Poetics places emphasis on the formative nature of art—while predecessor Plato esteems idealism and abstractions as the highest forms of truth to gain wisdom, Aristotle stresses the importance or primacy of the particular imitations of nature.
According to Aristotle, criticism should not be simply the application of unexamined aesthetic principles in its context within the work—but should pay attention to the overall function of feature of a work of art. Therefore, Poetics lays bare the anatomy of art, as in a scientist—carefully accounting for the features of each species cited in the text—most forms by the way are the ones that existed during those times.
Exploring the forms of art during Aristotle’s time, Poetics particularly discusses the practical details of the forms of imitation, which he termed mimesis. The treatment of the forms or modes of representation is meticulous as Aristotle presents as many definitions as the terms themselves. For instance, Aristotle goes into detail, when he cites the types of tragic plots. He also names specific terms to explicate that unity of plot is indispensably necessary. In Book 17, Aristotle gives poets some pointers on how to construct a tragedy—or how tragedy is constructed by playwrights who were awarded in Dionysian festivals.

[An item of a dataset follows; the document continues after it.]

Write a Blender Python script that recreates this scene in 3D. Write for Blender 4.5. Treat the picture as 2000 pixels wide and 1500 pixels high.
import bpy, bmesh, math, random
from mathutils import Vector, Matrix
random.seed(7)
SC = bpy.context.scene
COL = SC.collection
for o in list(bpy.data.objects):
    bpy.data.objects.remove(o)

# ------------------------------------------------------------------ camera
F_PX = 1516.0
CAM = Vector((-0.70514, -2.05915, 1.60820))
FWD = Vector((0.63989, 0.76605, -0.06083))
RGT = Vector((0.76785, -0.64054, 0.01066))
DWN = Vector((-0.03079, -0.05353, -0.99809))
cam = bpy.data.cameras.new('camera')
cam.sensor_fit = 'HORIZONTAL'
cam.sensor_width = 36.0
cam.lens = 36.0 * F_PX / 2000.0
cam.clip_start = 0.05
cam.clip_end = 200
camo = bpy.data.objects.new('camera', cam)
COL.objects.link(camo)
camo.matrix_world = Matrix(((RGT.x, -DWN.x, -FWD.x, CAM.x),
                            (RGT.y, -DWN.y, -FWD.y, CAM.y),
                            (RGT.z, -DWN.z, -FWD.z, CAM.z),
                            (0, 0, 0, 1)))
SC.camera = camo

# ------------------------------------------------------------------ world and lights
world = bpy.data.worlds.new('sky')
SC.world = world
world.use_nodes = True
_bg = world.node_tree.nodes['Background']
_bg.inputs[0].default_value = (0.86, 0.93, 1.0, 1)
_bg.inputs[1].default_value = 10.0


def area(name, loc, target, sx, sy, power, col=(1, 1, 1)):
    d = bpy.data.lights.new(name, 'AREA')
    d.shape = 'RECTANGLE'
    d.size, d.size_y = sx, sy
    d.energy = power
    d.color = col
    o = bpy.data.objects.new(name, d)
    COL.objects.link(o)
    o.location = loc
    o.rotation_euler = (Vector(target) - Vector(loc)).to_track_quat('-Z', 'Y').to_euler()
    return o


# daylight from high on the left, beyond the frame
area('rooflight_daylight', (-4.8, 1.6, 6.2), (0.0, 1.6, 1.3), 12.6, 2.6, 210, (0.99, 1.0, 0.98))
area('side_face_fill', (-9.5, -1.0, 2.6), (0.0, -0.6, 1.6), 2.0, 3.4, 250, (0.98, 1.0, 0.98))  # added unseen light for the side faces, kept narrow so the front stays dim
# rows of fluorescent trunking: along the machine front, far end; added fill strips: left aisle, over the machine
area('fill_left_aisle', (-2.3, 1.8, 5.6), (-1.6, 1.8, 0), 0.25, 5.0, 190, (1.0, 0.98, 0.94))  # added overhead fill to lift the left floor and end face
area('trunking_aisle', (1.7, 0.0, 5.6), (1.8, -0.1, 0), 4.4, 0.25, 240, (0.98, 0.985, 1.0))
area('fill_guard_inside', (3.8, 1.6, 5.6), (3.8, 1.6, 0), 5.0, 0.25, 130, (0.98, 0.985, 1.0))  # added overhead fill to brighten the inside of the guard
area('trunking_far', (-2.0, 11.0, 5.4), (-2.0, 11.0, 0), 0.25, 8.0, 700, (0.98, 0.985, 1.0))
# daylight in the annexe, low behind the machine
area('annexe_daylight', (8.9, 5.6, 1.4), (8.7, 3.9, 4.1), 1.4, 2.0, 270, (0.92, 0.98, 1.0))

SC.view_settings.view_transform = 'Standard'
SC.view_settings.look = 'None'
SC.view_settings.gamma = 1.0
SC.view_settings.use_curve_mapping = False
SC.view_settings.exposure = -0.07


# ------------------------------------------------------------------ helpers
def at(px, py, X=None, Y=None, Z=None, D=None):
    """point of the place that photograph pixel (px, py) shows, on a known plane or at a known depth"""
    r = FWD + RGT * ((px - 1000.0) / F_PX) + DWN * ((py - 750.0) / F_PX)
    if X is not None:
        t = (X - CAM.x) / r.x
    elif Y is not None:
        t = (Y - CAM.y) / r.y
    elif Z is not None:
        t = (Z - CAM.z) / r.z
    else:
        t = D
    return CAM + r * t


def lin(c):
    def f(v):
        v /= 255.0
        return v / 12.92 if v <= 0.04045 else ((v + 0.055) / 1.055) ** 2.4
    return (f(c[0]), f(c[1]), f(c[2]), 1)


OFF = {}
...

Especially drawing on Sophocles’ Oedipus Rex, Aristotle cites the six salient parts of tragedy in order of importance—plot, character, thought, diction, music or melody and spectacle. Zooming in on the good plots, Poetics prefers the plausibility and logically connected order centered on one unified action, simultaneously frowning on multiple, divergent plots which it also deems unnecessary. Poetics suggests that the best kind of resolution to these plots is one that shows a reversal (peripeteia) of position for the main character—and a character’s recognition (anagnorisis) of his or her fate. For best effect, so to speak, characters should come from high positions in order to render remarkable tragic circumstances, and their fates must be linked to their own error, and not some accident or wickedness (hamartia).
According to Norton’s Anthology of Theory and Criticism, Aristotle’s seminal work on art renders us a number of implications for the modern critics.
First, its systematic categorization of genus and species and its comparison of tragedy and epic are said to now underlie all genre theory—“undergirding modern considerations of the historical movement from epic to the novel.
Second, its systematic description of plot and its component parts basically ground contemporary narrative theory, especially the technical field of narratology.
Third, its scientific examination of poetry—championed by the American New Critics—rather just validates it as a legitimate branch of study. Next, it affirms that poetry is a source of universal knowledge of human behavior, i.e. unlike history that produces knowledge of specific situations, poetry describes actions of characters who might be any human beings.
Lastly, to which most critics agree, good poetry renders us catharsis, primarily read as purgation of unwieldy emotion. Through time, catharsis, roughly a sense of moral purification that arises in an individual from being exposed to tragedy has come to mean ethical or intellectual clarification.